A hybrid machine learning intrusion detection method for metamorphic malware

Abstract Malicious software conduct using sophisticated techniques such as obfuscation and anti-analysis methods to avoid discovery is becoming more complex for digital forensic analysts to deal with. Using these advanced techniques, it has previously been reported that attackers have successfully bypassed existing security measures, making it a constant race to update and improve existent Intrusion Detection Systems (IDSs) and saving billions of dollars in currency of losses. Traditional Signature-based IDSs (SIDSs) and Anomaly-based IDSs (ABIDSs) struggle to detect new and unknown malicious threats, which require more advanced IDSs.
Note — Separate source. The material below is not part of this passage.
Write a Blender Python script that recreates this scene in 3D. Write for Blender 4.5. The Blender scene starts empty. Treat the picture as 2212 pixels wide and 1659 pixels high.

These challenges highlight the need for continuous research and development in IDSs to keep up with the evolving security threat landscape. This paper proposes a two-stage solution Machine Learning (ML) detection-method approach. The novelty also arises from the combination of two distinct sets of features that enhance the final outcome more effectively than if they were applied separately. In stage 1, using sequences of opcodes; a discrete Hidden Markov Model (dHMM) validates the input data set; while stage 2 uses the Portable Executable (PE) sections from executable files as features of a Random Forest (RF) . Ultimately, the RF is responsible for the classification and detection purposes of metamorphic malware. This hybrid approach provided promising results with a precision rate of 100% and accuracy of 95%.